_Set task_
Up to and including the line containing "b.box((a0 + a1)", please reproduce the lines of the listing below, starting from the top.

_Information provided_
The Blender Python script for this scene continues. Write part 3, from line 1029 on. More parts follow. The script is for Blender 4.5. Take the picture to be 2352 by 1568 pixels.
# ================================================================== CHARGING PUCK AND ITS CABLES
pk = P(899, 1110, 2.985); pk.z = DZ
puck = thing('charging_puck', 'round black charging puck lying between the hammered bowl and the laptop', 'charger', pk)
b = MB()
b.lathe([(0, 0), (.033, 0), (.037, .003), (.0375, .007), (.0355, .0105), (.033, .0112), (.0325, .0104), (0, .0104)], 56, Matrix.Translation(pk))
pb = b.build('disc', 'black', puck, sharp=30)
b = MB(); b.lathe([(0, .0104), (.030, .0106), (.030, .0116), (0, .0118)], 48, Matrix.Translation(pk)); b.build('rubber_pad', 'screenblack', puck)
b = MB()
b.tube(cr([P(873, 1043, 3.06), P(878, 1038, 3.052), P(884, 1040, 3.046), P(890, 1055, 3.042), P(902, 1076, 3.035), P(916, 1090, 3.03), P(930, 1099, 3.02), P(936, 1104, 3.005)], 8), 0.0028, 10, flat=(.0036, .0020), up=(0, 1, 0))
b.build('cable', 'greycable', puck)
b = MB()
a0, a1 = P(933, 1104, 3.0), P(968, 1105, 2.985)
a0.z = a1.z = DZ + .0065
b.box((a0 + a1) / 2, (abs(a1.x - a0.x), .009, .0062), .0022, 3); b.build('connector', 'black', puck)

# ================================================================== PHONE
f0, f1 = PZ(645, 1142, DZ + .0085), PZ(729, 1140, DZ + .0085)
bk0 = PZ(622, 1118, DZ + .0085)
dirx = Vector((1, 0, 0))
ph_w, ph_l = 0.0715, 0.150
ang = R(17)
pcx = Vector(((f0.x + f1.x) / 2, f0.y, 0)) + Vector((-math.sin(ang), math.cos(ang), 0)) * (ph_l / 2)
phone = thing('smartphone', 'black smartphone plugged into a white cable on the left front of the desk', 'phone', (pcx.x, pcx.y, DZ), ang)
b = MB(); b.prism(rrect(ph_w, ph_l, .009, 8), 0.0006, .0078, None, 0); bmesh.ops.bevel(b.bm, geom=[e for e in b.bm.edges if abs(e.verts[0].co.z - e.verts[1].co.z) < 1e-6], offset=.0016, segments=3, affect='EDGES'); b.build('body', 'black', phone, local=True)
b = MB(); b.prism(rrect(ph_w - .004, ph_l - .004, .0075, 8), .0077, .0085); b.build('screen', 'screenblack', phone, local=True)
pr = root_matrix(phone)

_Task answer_
The Blender Python script for this scene continues. Write part 3, from line 1029 on. More parts follow. The script is for Blender 4.5. Take the picture to be 2352 by 1568 pixels.
# ================================================================== CHARGING PUCK AND ITS CABLES
pk = P(899, 1110, 2.985); pk.z = DZ
puck = thing('charging_puck', 'round black charging puck lying between the hammered bowl and the laptop', 'charger', pk)
b = MB()
b.lathe([(0, 0), (.033, 0), (.037, .003), (.0375, .007), (.0355, .0105), (.033, .0112), (.0325, .0104), (0, .0104)], 56, Matrix.Translation(pk))
pb = b.build('disc', 'black', puck, sharp=30)
b = MB(); b.lathe([(0, .0104), (.030, .0106), (.030, .0116), (0, .0118)], 48, Matrix.Translation(pk)); b.build('rubber_pad', 'screenblack', puck)
b = MB()
b.tube(cr([P(873, 1043, 3.06), P(878, 1038, 3.052), P(884, 1040, 3.046), P(890, 1055, 3.042), P(902, 1076, 3.035), P(916, 1090, 3.03), P(930, 1099, 3.02), P(936, 1104, 3.005)], 8), 0.0028, 10, flat=(.0036, .0020), up=(0, 1, 0))
b.build('cable', 'greycable', puck)
b = MB()
a0, a1 = P(933, 1104, 3.0), P(968, 1105, 2.985)
a0.z = a1.z = DZ + .0065
b.box((a0 + a1) / 2, (abs(a1.x - a0.x), .009, .0062), .0022, 3); b.build('connector', 'black', puck)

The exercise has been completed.